▸ **TASK INSTRUCTIONS**
Quote from the first line below through the line that contains "cutlery('dessert_spoon', P(661, 459, ZT", both included, and leave the pictures out.
====
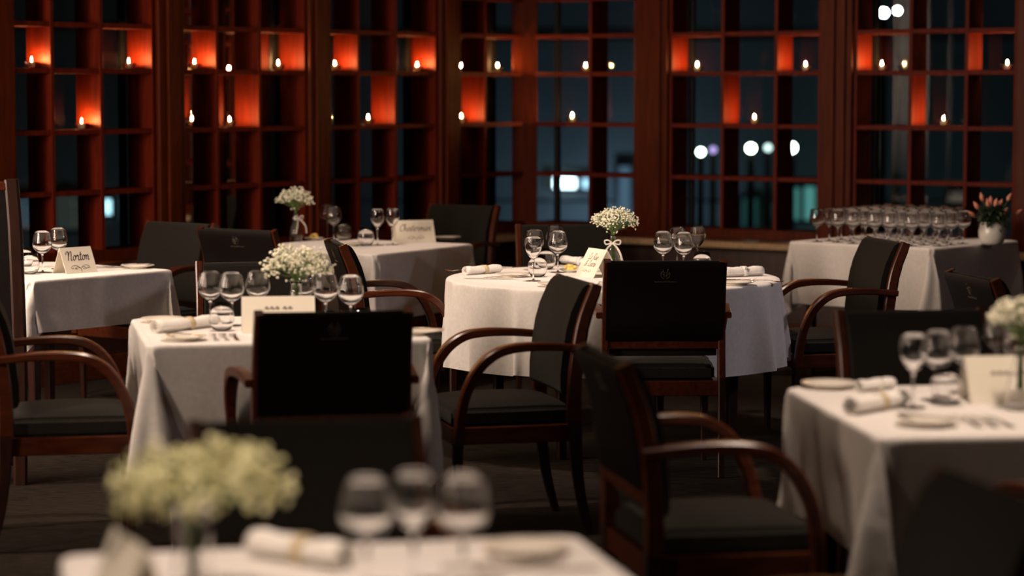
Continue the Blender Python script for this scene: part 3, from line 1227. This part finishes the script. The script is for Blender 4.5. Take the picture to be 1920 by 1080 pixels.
# far left table
side_plate(258, 503, 'side plate near the right corner of the far left table', rad(40), True, 'butter knife across the plate on the far left table')
CG = 'cutlery laid on the far left table'
for px, py, kd, lab in ((200, 502, 'table_knife', 'knife left of the plate on the far left table, nearest the folded card'), (221, 501, 'table_knife', 'knife just left of the plate on the far left table'), (186, 503, 'table_fork', 'fork just right of the folded card on the far left table')):
    cutlery(kd, P(px, py, ZT), rad(15), lab, ZT, CG)
# window corner table
side_plate(838, 449, 'side plate right of the long-named card near the window corner', rad(30), True, 'butter knife on the plate right of the long-named card near the window corner')
side_plate(655, 461, 'side plate left of the tumblers on the window corner table', rad(30), False)
cutlery('dessert_spoon', P(661, 459, ZT + .02), rad(35), 'spoon with a shiny bowl on the window corner table', ZT + .0185, 'cutlery on the window corner table')


def butter_dish(px, py, label):
    p = P(px, py, ZT)
    o = obj('butter_dish', plate_mesh(), 'porcelain', None, (p.x, p.y, ZT), sharp=60)
    o.scale = (.72, .72, .8)
    tag(o, label, 'dish')
    bm = bmesh.new()
    rr = random.Random(px)
    for k in range(9):
        r_ = bmesh.ops.create_icosphere(bm, subdivisions=2, radius=.014)
        c = Vector((rr.uniform(-.02, .02), rr.uniform(-.02, .02), .012 + rr.uniform(0, .018)))
        sx = Matrix.Rotation(rr.uniform(0, 3), 4, 'Z') @ Matrix.Diagonal((1.3, .7, .6, 1))
        bmesh.ops.transform(bm, matrix=Matrix.Translation(c) @ sx, verts=r_['verts'])
    b = obj('butter_curls', bm, 'butter', None, (p.x, p.y, ZT), sharp=180)
    tag(b, label.replace('small dish under', 'heap of'), 'butter', kind='stuff')


butter_dish(588, 450, 'small dish under yellow butter curls by the far flower vase')
butter_dish(1071, 510, 'small dish under yellow butter beside the round table card')
# round table
napkin((872, 516), (936, 511), 'rolled napkin lying between knives at the left of the round table')
napkin((1056, 494), (1118, 500), 'rolled napkin on the far side of the round table', printed=True)
rt, L = napkin((1352, 520), (1428, 517), 'rolled napkin on the right end of the round table', .028, True)
bm = bmesh.new()
st, tw = text_strokes('Amy')
for q in st:
    ribbon(bm, q, .22, lambda a, b: Vector(((a - tw / 2) * .009 + L * .05, -.0292 * 1.0, .030 + b * .007)))
obj('lettering', bm, 'ink', rt, smooth=False)
CG = 'cutlery laid on the round table'
cutlery('table_knife', P(915, 502, ZT), rad(172), 'knife lying behind the left napkin on the round table', ZT, CG)
cutlery('table_knife', P(915, 523, ZT), rad(172), 'knife lying in front of the left napkin on the round table', ZT, CG)
cutlery('table_fork', P(948, 524, ZT), rad(8), 'fork overlapping the knives left on the round table', ZT + .008, CG)
cutlery('dessert_spoon', P(872, 510, ZT), rad(160), 'spoon beyond the left napkin on the round table', ZT, CG)
side_plate(962, 519, 'side plate beside the left glass cluster on the round table', rad(20), False)
side_plate(1042, 537, 'side plate at the front rim of the round table', rad(20), False)
side_plate(1382, 534, 'side plate at the right front of the round table', rad(10), True, 'butter knife on the right front plate of the round table')
cutlery('table_knife', P(1392, 526, ZT), rad(4), 'knife in front of the right napkin on the round table', ZT, CG)
cutlery('table_knife', P(1085, 500, ZT), rad(-8), 'knife in front of the far napkin on the round table', ZT, CG)
cutlery('dessert_spoon', P(1428, 529, ZT), rad(-14), 'spoon at the right rim of the round table', ZT, CG)
cutlery('table_fork', P(1124, 534, ZT), rad(80), 'fork showing left of the round table chair back', ZT, CG)
# middle square table
side_plate(305, 604, 'side plate at the back left of the middle square table', rad(10), False)
napkin((290, 625), (404, 612), 'rolled napkin between the two plates on the middle square table', .027)
side_plate(345, 638, 'side plate at the front left of the middle square table', rad(-35), True, 'butter knife on the front plate of the middle square table')
CG = 'cutlery on the middle square table'
for k, (px, lab) in enumerate(((402, 'leftmost of the three forks on the middle square table'), (421, 'middle one of the three forks on the middle square table'), (440, 'rightmost of the three forks on the middle square table'))):
    cutlery('table_fork', P(px, 634, ZT), rad(102), lab, ZT, CG)
side_plate(790, 627, 'side plate on the right end of the middle square table', rad(10), True, 'butter knife on the right end plate of the middle square table')
# near right table
side_plate(1555, 727, 'blurred side plate at the back left of the near right table', rad(10), False)
napkin((1594, 778), (1692, 761), 'blurred rolled napkin on the near right table', .028)
napkin((1610, 735), (1672, 728), 'blurred folded napkin behind the near right table setting', .02, True)
side_plate(1737, 797, 'blurred side plate at the front of the near right table', rad(-40), True, 'blurred butter knife on the front plate of the near right table')
CG = 'cutlery on the near right table'
for px, lab in ((1812, 'blurred fork, first right of the front plate on the near right table'), (1842, 'blurred fork, second right of the front plate on the near right table'), (1872, 'blurred fork, third right of the front plate on the near right table')):
    cutlery('table_fork', P(px, 793, ZT), rad(101), lab, ZT, CG)
# bottom table
napkin((480, 1040), (650, 1068), 'very blurred rolled napkin on the bottom table', .030)
side_plate(985, 1038, 'very blurred side plate at the right of the bottom table', rad(10), False)
CG = 'cutlery on the bottom table'
cutlery('table_knife', P(945, 1062, ZT), rad(15), 'very blurred knife in front of the bottom right plate', ZT, CG)
cutlery('table_knife', P(1010, 1070, ZT), rad(8), 'very blurred knife at the right end of the bottom table', ZT, CG)


# ------------------------------------------------------------------ flowers
def blossom_mesh(tips, rng, size):
    bm = bmesh.new()
    bmesh.ops.create_icosphere(bm, subdivisions=1, radius=1)
    base = [v_.co.copy() for v_ in bm.verts]
    bm.verts.index_update()
    faces = [[v_.index for v_ in f.verts] for f in bm.faces]
    bm.free()
    vs, fs = [], []
    for t in tips:
        s = size * rng.uniform(.65, 1.2)
        off = len(vs)
        rot = Matrix.Rotation(rng.uniform(0, 6.28), 3, Vector((rng.gauss(0, 1), rng.gauss(0, 1), rng.gauss(0, 1))).normalized())
        for i, b in enumerate(base):
            k = 1.15 if i % 2 else .78
            vs.append(t + rot @ Vector((b.x * s * k, b.y * s * k, b.z * s * k * .8)))
        fs += [[a + off for a in f] for f in faces]
    me = bpy.data.meshes.new('blossoms')
    me.from_pydata(vs, [], fs)
    return me


def bottle_vase(px, py, label, H=.165, rb=.036, rn=.014, bow=True, rz=0, top_flare=1.25):
    p = P(px, py, ZT)
    root = empty('bottle_vase', (p.x, p.y, ZT), rz)
    tag(root, label, 'vase', 'glass vases of white flowers')
    bm = bmesh.new()
    out = [(0, 0), (rb * .95, 0), (rb, .004), (rb, H * .32), (rb * .8, H * .5), (rn * 1.15, H * .74), (rn, H * .84), (rn, H * .93), (rn * top_flare, H)]
    inn = [(max(r - .0022, 0), z + (.005 if i < 3 else 0)) for i, (r, z) in enumerate(out)]
    lathe(bm, out + inn[::-1], 28)
    obj('bottle', bm, 'glass', root, sharp=180)
    if bow:
        bm = bmesh.new()
        zb = H * .78
        rr_ = rn * 1.12
        ring = [Vector((rr_ * math.cos(t), rr_ * math.sin(t), zb)) for t in [2 * PI * k / 20 for k in range(21)]]
        q = [(bm.verts.new(r_ + Vector((0, 0, -.004))), bm.verts.new(r_ + Vector((0, 0, .004)))) for r_ in ring]
        for a, b in zip(q, q[1:]):
            bm.faces.new((a[0], b[0], b[1], a[1]))

        def band(pts, w0, w1):
            c = crspline(pts, 6)
            n = len(c)
            pr = None
            for i, pnt in enumerate(c):
                t = (c[min(i + 1, n - 1)] - c[max(i - 1, 0)]).normalized()
                nr = t.cross(Vector((0, 1, 0))).normalized()
                w = (w0 + (w1 - w0) * i / (n - 1)) / 2
                cur = (bm.verts.new(pnt + nr * w), bm.verts.new(pnt - nr * w))
                if pr:
                    bm.faces.new((pr[0], pr[1], cur[1], cur[0]))
                pr = cur
        y = -rr_ - .004
        for s in (-1, 1):
            band([(0, y, zb), (s * .018, y - .006, zb + .014), (s * .036, y - .004, zb + .012), (s * .032, y, zb - .004), (s * .014, y - .003, zb - .002), (0, y, zb)], .006, .007)
            band([(0, y, zb), (s * .020, y - .012, zb - .018), (s * .036, y - .022, zb - .045), (s * .046, y - .020, zb - .082)], .006, .011)
        o = obj('ribbon_bow', bm, 'ribbon', root, sharp=180)
        o.modifiers.new('thickness', 'SOLIDIFY').thickness = .0008
    return root, p, H


def bouquet(p, z0, label, seed, n_spray, R_, Hc, Hmax, mat='blossom', size=.0062, lean=(0, 0), inside=.12, sub=9, squash=1.0):
    """sprays of small white flowers fanning out from the mouth of a vase at height z0"""
    rng = random.Random(seed)
    root = empty('white_flower_bouquet', (p.x, p.y, z0))
    tag(root, label, 'flowers', 'bunches of small white flowers')
    bs = bmesh.new()
    tips = []
    for k in range(n_spray):
        a = rng.uniform(0, 2 * PI)
        q = math.sqrt(rng.random())
        x, y = R_ * q * math.cos(a) + lean[0], R_ * q * math.sin(a) * squash + lean[1]
        z = Hc + (Hmax - Hc) * math.sqrt(max(0, 1 - q * q * .92)) * rng.uniform(.75, 1.05) - (1 - q) * .0
        head = Vector((x, y, z))
        b0 = Vector((rng.uniform(-.008, .008), rng.uniform(-.008, .008), -inside))
        b1 = Vector((rng.uniform(-.006, .006), rng.uniform(-.006, .006), .002))
        mid = Vector((x * .45, y * .45, z * .55))
        tube(bs, crspline([b0, b1, mid, head], 4), .0009, 4)
        for j in range(sub):
            d = Vector((rng.gauss(0, 1), rng.gauss(0, 1), rng.gauss(.25, .8)))
            d = d.normalized() * R_ * rng.uniform(.10, .30)
            t = head + d
            tube(bs, [head - (head - mid) * rng.uniform(0, .35), t], .0005, 3)
            tips.append(t)
    for k in range(6):
        a = rng.uniform(0, 6.28)
        t = Vector((R_ * .3 * math.cos(a), R_ * .3 * math.sin(a), Hc * rng.uniform(.35, .7)))
        tube(bs, [Vector((0, 0, .0)), t], .0006, 3)
        tips.append(t)
    obj('stems', bs, 'stem', root, sharp=180)
    me = blossom_mesh(tips, rng, size)
    o = link('blossoms', me, mat, root, sharp=180)
    for pl in me.polygons:
        pl.use_smooth = False
    return root


_, p, H = bottle_vase(1149, 511, 'slim glass vase tied with a ribbon bow on the round table', .175, .036, .013, True, rad(-6))
bouquet(p, ZT + H, 'crisp bunch of small white flowers on the round table', 1, 84, .098, .030, .108, size=.0043, sub=10, lean=(.01, 0))
_, p, H = bottle_vase(555, 453, 'glass vase with a hanging ribbon on the table by the window corner', .165, .036, .014, True, rad(55))
bouquet(p, ZT + H, 'small bunch of white flowers highest at the window corner table', 2, 54, .092, .035, .118, 'blossom', .0048, lean=(.0, 0), sub=10)
_, p, H = bottle_vase(556, 614, 'glass vase of greens behind the card on the middle square table', .165, .032, .018, False, 0, 1.4)
bouquet(p, ZT + H, 'loose bunch of white flowers in front of the left profile chair', 3, 70, .115, .005, .115, 'blossom', .0056, lean=(.004, 0), sub=10)
_, p, H = bottle_vase(1912, 768, 'blurred glass vase at the right edge behind the beige card', .175, .036, .015, False)
bouquet(p, ZT + H, 'blurred bunch of white flowers at the right edge', 4, 50, .085, .03, .115, 'blossom', .006, sub=9)
_, p, H = bottle_vase(362, 1120, 'very blurred flared glass vase at the bottom left', .150, .034, .028, False, 0, 1.7)
bouquet(p, ZT + H, 'big very blurred bunch of greenish white flowers at the bottom left', 5, 70, .135, -.010, .095, 'blossom_green', .0078, lean=(.015, 0), sub=9)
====
▸ **RESPONSE TO THIS EXERCISE**
Continue the Blender Python script for this scene: part 3, from line 1227. This part finishes the script. The script is for Blender 4.5. Take the picture to be 1920 by 1080 pixels.
# far left table
side_plate(258, 503, 'side plate near the right corner of the far left table', rad(40), True, 'butter knife across the plate on the far left table')
CG = 'cutlery laid on the far left table'
for px, py, kd, lab in ((200, 502, 'table_knife', 'knife left of the plate on the far left table, nearest the folded card'), (221, 501, 'table_knife', 'knife just left of the plate on the far left table'), (186, 503, 'table_fork', 'fork just right of the folded card on the far left table')):
    cutlery(kd, P(px, py, ZT), rad(15), lab, ZT, CG)
# window corner table
side_plate(838, 449, 'side plate right of the long-named card near the window corner', rad(30), True, 'butter knife on the plate right of the long-named card near the window corner')
side_plate(655, 461, 'side plate left of the tumblers on the window corner table', rad(30), False)
cutlery('dessert_spoon', P(661, 459, ZT + .02), rad(35), 'spoon with a shiny bowl on the window corner table', ZT + .0185, 'cutlery on the window corner table')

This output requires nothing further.